● **Recorded information**:
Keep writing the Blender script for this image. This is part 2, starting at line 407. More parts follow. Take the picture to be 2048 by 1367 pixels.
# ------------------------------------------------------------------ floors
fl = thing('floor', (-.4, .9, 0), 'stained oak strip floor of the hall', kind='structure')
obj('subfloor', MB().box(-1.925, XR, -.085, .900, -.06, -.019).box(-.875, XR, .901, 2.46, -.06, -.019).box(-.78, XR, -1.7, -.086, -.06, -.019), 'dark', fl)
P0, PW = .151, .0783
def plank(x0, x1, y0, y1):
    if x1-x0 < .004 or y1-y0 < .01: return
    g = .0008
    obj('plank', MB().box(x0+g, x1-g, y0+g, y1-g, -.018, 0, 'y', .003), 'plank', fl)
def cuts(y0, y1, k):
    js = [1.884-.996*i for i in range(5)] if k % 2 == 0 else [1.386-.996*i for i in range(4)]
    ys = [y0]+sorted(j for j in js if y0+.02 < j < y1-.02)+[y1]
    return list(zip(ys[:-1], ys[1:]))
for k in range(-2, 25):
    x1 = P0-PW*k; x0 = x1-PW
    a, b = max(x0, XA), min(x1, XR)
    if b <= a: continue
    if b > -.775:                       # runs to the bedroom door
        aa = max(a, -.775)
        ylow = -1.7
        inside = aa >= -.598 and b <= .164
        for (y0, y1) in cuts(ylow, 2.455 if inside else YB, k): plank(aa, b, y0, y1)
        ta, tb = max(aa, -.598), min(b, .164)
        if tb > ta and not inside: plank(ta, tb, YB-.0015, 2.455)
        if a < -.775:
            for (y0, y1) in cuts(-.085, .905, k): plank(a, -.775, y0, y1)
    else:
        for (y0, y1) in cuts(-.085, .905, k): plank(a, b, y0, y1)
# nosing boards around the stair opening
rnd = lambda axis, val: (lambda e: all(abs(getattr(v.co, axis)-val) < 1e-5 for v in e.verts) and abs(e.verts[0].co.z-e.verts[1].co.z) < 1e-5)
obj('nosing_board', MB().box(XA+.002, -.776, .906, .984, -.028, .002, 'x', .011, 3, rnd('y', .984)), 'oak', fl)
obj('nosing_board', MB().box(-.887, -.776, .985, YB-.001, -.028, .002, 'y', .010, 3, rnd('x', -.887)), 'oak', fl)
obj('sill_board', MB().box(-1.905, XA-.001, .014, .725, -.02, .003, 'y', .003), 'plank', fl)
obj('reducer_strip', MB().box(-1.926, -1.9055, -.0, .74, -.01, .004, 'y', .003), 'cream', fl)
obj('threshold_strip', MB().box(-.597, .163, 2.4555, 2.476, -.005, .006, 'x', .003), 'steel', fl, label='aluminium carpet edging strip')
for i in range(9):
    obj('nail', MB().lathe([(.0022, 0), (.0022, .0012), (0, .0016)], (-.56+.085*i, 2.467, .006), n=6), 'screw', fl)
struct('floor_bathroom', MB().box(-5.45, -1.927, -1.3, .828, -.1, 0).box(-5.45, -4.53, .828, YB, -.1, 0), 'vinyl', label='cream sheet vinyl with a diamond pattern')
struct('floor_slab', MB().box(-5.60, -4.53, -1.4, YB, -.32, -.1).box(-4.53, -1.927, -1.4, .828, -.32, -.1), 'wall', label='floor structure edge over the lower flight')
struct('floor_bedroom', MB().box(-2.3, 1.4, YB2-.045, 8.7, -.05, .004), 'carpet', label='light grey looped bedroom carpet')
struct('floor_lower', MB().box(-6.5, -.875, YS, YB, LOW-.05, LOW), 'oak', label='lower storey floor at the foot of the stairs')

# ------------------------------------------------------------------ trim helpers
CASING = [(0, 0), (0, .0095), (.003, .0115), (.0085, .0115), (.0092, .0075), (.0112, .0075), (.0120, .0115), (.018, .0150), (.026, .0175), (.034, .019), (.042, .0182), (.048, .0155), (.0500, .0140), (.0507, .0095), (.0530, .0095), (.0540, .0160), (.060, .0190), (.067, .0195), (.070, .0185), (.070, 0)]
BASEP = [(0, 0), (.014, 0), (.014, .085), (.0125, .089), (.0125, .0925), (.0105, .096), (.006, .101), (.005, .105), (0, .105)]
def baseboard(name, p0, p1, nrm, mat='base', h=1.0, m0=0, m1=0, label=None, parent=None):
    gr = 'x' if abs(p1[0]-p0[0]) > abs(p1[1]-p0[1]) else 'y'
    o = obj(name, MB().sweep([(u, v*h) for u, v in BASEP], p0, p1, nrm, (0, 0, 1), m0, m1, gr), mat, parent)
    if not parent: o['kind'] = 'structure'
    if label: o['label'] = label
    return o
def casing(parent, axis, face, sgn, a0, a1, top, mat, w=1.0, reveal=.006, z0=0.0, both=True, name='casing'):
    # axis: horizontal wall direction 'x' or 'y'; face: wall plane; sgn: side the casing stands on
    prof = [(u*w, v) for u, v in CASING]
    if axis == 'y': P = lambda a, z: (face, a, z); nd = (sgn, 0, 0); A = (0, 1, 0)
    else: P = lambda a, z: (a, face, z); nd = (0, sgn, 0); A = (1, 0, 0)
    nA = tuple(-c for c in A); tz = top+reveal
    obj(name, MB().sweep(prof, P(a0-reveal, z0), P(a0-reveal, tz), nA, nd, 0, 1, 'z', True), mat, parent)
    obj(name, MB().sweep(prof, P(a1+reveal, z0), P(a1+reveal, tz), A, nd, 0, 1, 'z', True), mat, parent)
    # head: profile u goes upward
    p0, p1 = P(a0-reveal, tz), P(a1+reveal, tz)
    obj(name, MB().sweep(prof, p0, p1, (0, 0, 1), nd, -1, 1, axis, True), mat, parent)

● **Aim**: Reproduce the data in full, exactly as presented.

● **Result for this task**:
Keep writing the Blender script for this image. This is part 2, starting at line 407. More parts follow. Take the picture to be 2048 by 1367 pixels.
# ------------------------------------------------------------------ floors
fl = thing('floor', (-.4, .9, 0), 'stained oak strip floor of the hall', kind='structure')
obj('subfloor', MB().box(-1.925, XR, -.085, .900, -.06, -.019).box(-.875, XR, .901, 2.46, -.06, -.019).box(-.78, XR, -1.7, -.086, -.06, -.019), 'dark', fl)
P0, PW = .151, .0783
def plank(x0, x1, y0, y1):
    if x1-x0 < .004 or y1-y0 < .01: return
    g = .0008
    obj('plank', MB().box(x0+g, x1-g, y0+g, y1-g, -.018, 0, 'y', .003), 'plank', fl)
def cuts(y0, y1, k):
    js = [1.884-.996*i for i in range(5)] if k % 2 == 0 else [1.386-.996*i for i in range(4)]
    ys = [y0]+sorted(j for j in js if y0+.02 < j < y1-.02)+[y1]
    return list(zip(ys[:-1], ys[1:]))
for k in range(-2, 25):
    x1 = P0-PW*k; x0 = x1-PW
    a, b = max(x0, XA), min(x1, XR)
    if b <= a: continue
    if b > -.775:                       # runs to the bedroom door
        aa = max(a, -.775)
        ylow = -1.7
        inside = aa >= -.598 and b <= .164
        for (y0, y1) in cuts(ylow, 2.455 if inside else YB, k): plank(aa, b, y0, y1)
        ta, tb = max(aa, -.598), min(b, .164)
        if tb > ta and not inside: plank(ta, tb, YB-.0015, 2.455)
        if a < -.775:
            for (y0, y1) in cuts(-.085, .905, k): plank(a, -.775, y0, y1)
    else:
        for (y0, y1) in cuts(-.085, .905, k): plank(a, b, y0, y1)
# nosing boards around the stair opening
rnd = lambda axis, val: (lambda e: all(abs(getattr(v.co, axis)-val) < 1e-5 for v in e.verts) and abs(e.verts[0].co.z-e.verts[1].co.z) < 1e-5)
obj('nosing_board', MB().box(XA+.002, -.776, .906, .984, -.028, .002, 'x', .011, 3, rnd('y', .984)), 'oak', fl)
obj('nosing_board', MB().box(-.887, -.776, .985, YB-.001, -.028, .002, 'y', .010, 3, rnd('x', -.887)), 'oak', fl)
obj('sill_board', MB().box(-1.905, XA-.001, .014, .725, -.02, .003, 'y', .003), 'plank', fl)
obj('reducer_strip', MB().box(-1.926, -1.9055, -.0, .74, -.01, .004, 'y', .003), 'cream', fl)
obj('threshold_strip', MB().box(-.597, .163, 2.4555, 2.476, -.005, .006, 'x', .003), 'steel', fl, label='aluminium carpet edging strip')
for i in range(9):
    obj('nail', MB().lathe([(.0022, 0), (.0022, .0012), (0, .0016)], (-.56+.085*i, 2.467, .006), n=6), 'screw', fl)
struct('floor_bathroom', MB().box(-5.45, -1.927, -1.3, .828, -.1, 0).box(-5.45, -4.53, .828, YB, -.1, 0), 'vinyl', label='cream sheet vinyl with a diamond pattern')
struct('floor_slab', MB().box(-5.60, -4.53, -1.4, YB, -.32, -.1).box(-4.53, -1.927, -1.4, .828, -.32, -.1), 'wall', label='floor structure edge over the lower flight')
struct('floor_bedroom', MB().box(-2.3, 1.4, YB2-.045, 8.7, -.05, .004), 'carpet', label='light grey looped bedroom carpet')
struct('floor_lower', MB().box(-6.5, -.875, YS, YB, LOW-.05, LOW), 'oak', label='lower storey floor at the foot of the stairs')

# ------------------------------------------------------------------ trim helpers
CASING = [(0, 0), (0, .0095), (.003, .0115), (.0085, .0115), (.0092, .0075), (.0112, .0075), (.0120, .0115), (.018, .0150), (.026, .0175), (.034, .019), (.042, .0182), (.048, .0155), (.0500, .0140), (.0507, .0095), (.0530, .0095), (.0540, .0160), (.060, .0190), (.067, .0195), (.070, .0185), (.070, 0)]
BASEP = [(0, 0), (.014, 0), (.014, .085), (.0125, .089), (.0125, .0925), (.0105, .096), (.006, .101), (.005, .105), (0, .105)]
def baseboard(name, p0, p1, nrm, mat='base', h=1.0, m0=0, m1=0, label=None, parent=None):
    gr = 'x' if abs(p1[0]-p0[0]) > abs(p1[1]-p0[1]) else 'y'
    o = obj(name, MB().sweep([(u, v*h) for u, v in BASEP], p0, p1, nrm, (0, 0, 1), m0, m1, gr), mat, parent)
    if not parent: o['kind'] = 'structure'
    if label: o['label'] = label
    return o
def casing(parent, axis, face, sgn, a0, a1, top, mat, w=1.0, reveal=.006, z0=0.0, both=True, name='casing'):
    # axis: horizontal wall direction 'x' or 'y'; face: wall plane; sgn: side the casing stands on
    prof = [(u*w, v) for u, v in CASING]
    if axis == 'y': P = lambda a, z: (face, a, z); nd = (sgn, 0, 0); A = (0, 1, 0)
    else: P = lambda a, z: (a, face, z); nd = (0, sgn, 0); A = (1, 0, 0)
    nA = tuple(-c for c in A); tz = top+reveal
    obj(name, MB().sweep(prof, P(a0-reveal, z0), P(a0-reveal, tz), nA, nd, 0, 1, 'z', True), mat, parent)
    obj(name, MB().sweep(prof, P(a1+reveal, z0), P(a1+reveal, tz), A, nd, 0, 1, 'z', True), mat, parent)
    # head: profile u goes upward
    p0, p1 = P(a0-reveal, tz), P(a1+reveal, tz)
    obj(name, MB().sweep(prof, p0, p1, (0, 0, 1), nd, -1, 1, axis, True), mat, parent)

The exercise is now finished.